Jerry Brown Carbo-Loads In S.F. for Race Against Young, Rich Rivals

Categories: Politics
BrownPortrait.jpg
Believe it or not, this is Jerry Brown's official gubernatorial portrait. It was strange back then, too.
Lean, jittery, white-haired Jerry Brown took large bites of a turkey sandwich Thursday evening at Crossroads Cafe and Bookstore, the low-price SoMa eatery the Delancey Street Foundation set up to train ex-skid-row denizens in the culinary arts.

The attorney general and all-but-certain gubernatorial candidate raised a finger to excuse himself from his middle-aged male dining companion. He raced through  the cafe's glass doors, put a cell phone to his ear, looked at the ground, and commenced pacing. Four minutes later he was back inside asking an assistant order him a plate of hummus with pita triangles.

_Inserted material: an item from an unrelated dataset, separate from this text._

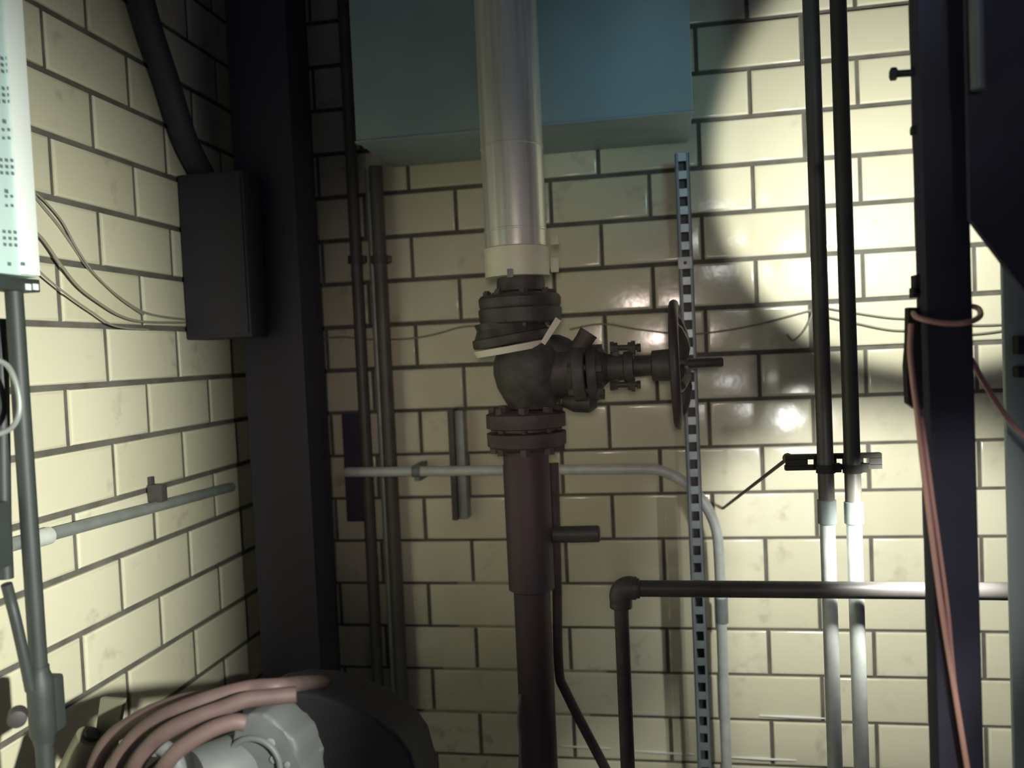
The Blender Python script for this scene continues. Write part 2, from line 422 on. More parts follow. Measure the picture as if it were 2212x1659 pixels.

"I've got to get in shape for the campaign. I'm going up against these young guys," Brown, 71, is overheard as saying. "There are two wealthy people running against me. You know you can buy all the eyeballs in California nowadays.."

On his way out, we interrupt Brown to find out how, exactly, he intends to keep up with younger rich opponents such as Gavin Newsom, Insurance Commissioner Steve Poizner, and ex eBay CEO Meg Whitman.

"That's the big question, isn't it?" Brown says, before contemplating in silence a few moments the fact I've said I work for SF Weekly.

"The way I'm going to do it is, I'm going to bring a message of how we've got to bring spending in line with revenue," he said. "I'm going to talk sense to the people of California. They need someone who's experienced and knows how to get things done."

I ask Brown about a recent poll in which he beats San Francisco's mayor among Democrats everywhere -- except in the Bay Area.

Brown's from here. Shouldn't he be winning here?

 "It was only a small margin," Brown says, before turning to flirt  with a group of middle-aged women who are at the cafe for a book club meeting, and then heading back outside.